El hombre de ciencia, para el epistemólogo francés, no sólo «no elige al azar los hechos que debe observar», sino que ante todo no estudia la naturaleza con miras utilitaristas:
El hombre de ciencia no estudia la naturaleza porque sea útil; la estudia porque encuentra placer, y encuentra placer porque es bella. Si la naturaleza no fuera bella, no valdría la pena conocerla, ni valdría la pena vivir la vida. No hablo aquí, entendámoslo bien, de esta belleza que impresiona los sentidos, de la belleza de las cualidades y de las apariencias; no es que la desdeñe, lejos de ahí, pero no tiene nada que ver con la ciencia. Quiero hablar de esa belleza, más íntima, que proviene del orden armonioso de las partes y que sólo una inteligencia pura puede comprender. Por así decirlo es ella la que da un cuerpo, un esqueleto a las halagadoras apariencias que embellecen nuestros sentidos, y sin este soporte, la belleza de estos sueños fugitivos sería imperfecta, porque sería indecisa y huiría siempre (pp. 20-21).
Hay que saber poner la mira en «la belleza intelectual» que «se basta a sí misma». Por ella sola, «más quizá que por el bien futuro de la humanidad», «el hombre de ciencia se condena a largos y penosos trabajos» (p. 21). Sin este laborioso y desinteresado esfuerzo, sería realmente difícil pensar en hacerse mejores.
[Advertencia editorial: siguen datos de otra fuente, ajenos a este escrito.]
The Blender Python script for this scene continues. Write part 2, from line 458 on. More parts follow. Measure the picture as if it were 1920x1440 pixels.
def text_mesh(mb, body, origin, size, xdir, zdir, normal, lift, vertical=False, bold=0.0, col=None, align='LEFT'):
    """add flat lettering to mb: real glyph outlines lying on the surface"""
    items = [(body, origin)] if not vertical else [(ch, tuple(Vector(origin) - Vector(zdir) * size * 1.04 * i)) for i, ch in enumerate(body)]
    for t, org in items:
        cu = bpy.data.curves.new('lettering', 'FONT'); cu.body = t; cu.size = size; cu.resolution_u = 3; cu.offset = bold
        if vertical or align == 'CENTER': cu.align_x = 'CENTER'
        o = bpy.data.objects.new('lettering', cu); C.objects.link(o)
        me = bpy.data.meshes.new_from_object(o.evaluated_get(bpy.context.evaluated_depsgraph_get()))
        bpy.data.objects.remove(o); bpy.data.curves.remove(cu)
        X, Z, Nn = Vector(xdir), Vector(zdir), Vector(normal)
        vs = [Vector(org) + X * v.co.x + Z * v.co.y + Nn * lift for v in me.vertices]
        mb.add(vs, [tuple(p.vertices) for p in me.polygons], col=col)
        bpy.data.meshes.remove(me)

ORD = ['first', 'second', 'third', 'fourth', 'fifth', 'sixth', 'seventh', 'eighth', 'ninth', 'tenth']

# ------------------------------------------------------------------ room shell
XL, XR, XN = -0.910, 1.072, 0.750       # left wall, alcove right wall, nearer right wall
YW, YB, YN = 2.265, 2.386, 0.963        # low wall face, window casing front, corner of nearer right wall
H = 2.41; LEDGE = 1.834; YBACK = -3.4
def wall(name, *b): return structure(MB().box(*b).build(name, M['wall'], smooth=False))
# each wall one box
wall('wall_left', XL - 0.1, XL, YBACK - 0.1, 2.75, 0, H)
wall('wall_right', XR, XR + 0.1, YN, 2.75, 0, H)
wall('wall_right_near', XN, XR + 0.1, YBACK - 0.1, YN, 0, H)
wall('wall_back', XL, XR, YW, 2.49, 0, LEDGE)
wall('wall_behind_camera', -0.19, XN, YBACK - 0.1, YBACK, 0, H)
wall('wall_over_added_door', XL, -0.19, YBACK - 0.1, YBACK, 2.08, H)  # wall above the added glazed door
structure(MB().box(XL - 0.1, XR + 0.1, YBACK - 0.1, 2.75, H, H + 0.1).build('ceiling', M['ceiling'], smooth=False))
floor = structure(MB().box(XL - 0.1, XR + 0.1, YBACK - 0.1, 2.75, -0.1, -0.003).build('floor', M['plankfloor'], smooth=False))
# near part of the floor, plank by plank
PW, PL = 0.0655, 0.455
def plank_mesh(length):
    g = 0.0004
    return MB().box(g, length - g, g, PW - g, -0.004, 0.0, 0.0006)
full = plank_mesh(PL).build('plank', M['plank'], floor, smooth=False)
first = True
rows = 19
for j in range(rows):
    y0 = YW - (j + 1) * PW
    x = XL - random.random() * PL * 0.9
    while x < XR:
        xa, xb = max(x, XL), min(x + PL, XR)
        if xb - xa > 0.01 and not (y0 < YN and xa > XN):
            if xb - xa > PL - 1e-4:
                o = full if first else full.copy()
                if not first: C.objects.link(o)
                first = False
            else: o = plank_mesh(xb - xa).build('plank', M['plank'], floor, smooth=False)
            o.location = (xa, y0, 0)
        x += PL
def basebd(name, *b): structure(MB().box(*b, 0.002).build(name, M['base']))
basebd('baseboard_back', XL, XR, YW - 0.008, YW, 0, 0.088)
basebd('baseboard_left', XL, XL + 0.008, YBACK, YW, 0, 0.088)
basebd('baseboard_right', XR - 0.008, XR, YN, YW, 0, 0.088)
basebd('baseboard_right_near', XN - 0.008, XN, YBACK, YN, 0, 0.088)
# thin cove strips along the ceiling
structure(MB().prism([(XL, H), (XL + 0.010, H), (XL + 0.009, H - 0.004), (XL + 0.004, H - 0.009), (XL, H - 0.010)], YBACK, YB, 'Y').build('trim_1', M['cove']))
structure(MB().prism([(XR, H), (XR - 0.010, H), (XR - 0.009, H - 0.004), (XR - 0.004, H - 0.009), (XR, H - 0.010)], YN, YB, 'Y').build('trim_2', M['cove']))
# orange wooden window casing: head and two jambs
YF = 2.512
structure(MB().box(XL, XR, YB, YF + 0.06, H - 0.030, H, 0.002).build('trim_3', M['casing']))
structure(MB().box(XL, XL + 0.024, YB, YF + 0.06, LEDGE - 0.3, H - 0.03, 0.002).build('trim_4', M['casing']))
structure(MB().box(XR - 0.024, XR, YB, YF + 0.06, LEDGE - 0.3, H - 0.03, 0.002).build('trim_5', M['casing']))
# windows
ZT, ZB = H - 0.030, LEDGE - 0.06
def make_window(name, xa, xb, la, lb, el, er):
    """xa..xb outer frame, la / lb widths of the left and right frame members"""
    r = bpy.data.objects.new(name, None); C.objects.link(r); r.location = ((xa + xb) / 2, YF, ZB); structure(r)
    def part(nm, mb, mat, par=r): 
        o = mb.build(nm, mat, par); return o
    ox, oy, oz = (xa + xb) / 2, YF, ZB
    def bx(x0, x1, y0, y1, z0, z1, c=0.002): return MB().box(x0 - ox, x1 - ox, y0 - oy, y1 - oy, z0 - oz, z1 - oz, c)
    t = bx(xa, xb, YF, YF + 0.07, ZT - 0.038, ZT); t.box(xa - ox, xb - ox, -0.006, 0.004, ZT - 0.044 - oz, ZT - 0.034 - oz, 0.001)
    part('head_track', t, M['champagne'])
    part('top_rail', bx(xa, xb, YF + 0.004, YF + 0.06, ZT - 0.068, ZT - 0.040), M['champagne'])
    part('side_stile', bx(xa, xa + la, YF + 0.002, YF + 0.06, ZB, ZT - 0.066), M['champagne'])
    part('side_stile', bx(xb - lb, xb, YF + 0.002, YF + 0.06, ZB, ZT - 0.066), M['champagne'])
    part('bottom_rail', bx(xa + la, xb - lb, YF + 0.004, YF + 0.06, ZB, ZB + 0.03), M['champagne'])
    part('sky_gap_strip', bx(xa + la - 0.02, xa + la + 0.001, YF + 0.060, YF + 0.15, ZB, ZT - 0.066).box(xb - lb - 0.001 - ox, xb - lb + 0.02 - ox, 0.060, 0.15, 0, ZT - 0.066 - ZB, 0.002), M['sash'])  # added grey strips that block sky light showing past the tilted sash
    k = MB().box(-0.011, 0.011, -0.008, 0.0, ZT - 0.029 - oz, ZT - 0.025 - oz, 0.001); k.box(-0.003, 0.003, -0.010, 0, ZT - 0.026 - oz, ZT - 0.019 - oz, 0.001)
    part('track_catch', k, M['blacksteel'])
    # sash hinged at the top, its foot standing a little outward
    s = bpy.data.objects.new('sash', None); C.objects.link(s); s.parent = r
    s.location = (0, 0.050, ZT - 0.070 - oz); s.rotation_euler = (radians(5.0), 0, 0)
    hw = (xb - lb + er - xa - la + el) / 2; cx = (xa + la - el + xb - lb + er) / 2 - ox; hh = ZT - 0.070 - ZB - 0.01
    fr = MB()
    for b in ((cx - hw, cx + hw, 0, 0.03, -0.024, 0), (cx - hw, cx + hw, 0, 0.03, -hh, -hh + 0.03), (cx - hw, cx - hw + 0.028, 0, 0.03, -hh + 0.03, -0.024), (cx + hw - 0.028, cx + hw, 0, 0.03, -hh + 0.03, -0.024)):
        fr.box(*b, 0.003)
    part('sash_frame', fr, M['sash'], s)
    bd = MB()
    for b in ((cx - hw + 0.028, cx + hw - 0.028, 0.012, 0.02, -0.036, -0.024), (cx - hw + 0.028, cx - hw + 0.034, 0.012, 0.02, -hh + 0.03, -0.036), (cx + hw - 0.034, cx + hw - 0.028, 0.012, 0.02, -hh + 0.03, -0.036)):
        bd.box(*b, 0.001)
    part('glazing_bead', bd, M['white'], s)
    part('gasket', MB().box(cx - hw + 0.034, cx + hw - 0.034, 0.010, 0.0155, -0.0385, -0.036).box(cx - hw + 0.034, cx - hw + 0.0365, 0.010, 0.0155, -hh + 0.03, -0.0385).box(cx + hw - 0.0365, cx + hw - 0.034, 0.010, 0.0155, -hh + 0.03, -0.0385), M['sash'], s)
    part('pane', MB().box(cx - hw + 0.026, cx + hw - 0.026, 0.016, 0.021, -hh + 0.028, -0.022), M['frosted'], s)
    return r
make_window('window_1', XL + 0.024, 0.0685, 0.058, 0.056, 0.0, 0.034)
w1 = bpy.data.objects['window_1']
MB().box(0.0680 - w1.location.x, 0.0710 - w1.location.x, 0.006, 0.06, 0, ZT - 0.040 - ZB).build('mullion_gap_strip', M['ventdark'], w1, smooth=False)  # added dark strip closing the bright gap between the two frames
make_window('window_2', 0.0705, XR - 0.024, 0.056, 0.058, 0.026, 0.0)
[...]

En los próximos años habrá que esforzarse para salvar de esta deriva utilitarista no sólo la ciencia, la escuela y la universidad, sino también todo lo que llamamos cultura. Habrá que resistir a la disolución programada de la enseñanza, de la investigación científica, de los clásicos y de los bienes culturales. Porque sabotear la cultura y la enseñanza significa sabotear el futuro de la humanidad. Hace algún tiempo tuve ocasión de leer una frase simple, pero muy significativa, inscrita en el tablón de anuncios de una biblioteca de manuscritos en un perdido oasis del Sahara: «El conocimiento es una riqueza que se puede transmitir sin empobrecerse». Sólo el saber —poniendo en cuestión los paradigmas dominantes del beneficio— puede ser compartido sin empobrecer. Al contrario, enriqueciendo a quien lo transmite y a quien lo recibe.